El coronel no tiene quien le escriba.
La mayoría de nosotros tampoco. Ya ni siquiera los bancos envían su tediosa correspondencia. (Quizá por Navidad algún amigo despistado o anclado en viejas costumbres nos envíe una tarjeta de felicitación). Casi nadie escribe cartas. Se ha perdido algo más que un medio de comunicarse. Se ha perdido una ceremonia, un ritual, una costumbre que requería algo de lo que ahora estamos huérfanos: tiempo, dedicación y delicadeza. La mano trazaba las frases con esmero, pensándolas. Poner el nombre del destinatario era sacarlo del anonimato y ubicarlo en su lugar. Escribir el remite suponía hacerse responsable de lo escrito. Pegar el sello y la solapa engomada dejaba un regusto en los labios. Echar la carta al buzón público era como liberar una paloma mensajera. Y nuestro buzón podía ser una caja de sorpresas.

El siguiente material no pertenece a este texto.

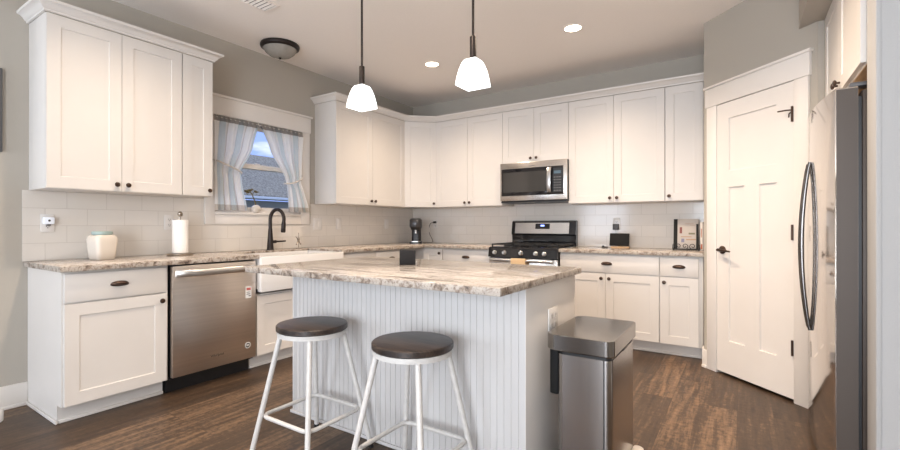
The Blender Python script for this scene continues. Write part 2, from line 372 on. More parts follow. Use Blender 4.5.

Ahora todo es instantáneo y pululan frenéticamente los mensajes: desaseados, torpes, zafios, crudos. Desdeñamos el ingrediente básico de la cocina, del amor, la amistad o el arte: el tiempo. Todo lo queremos rápido, aquí y ahora. La paciencia es maldición de viejos.
El buzón lleva mucho tiempo oxidado y nadie parece tener interés en repintarlo.
Corren malos tiempos para las cartas.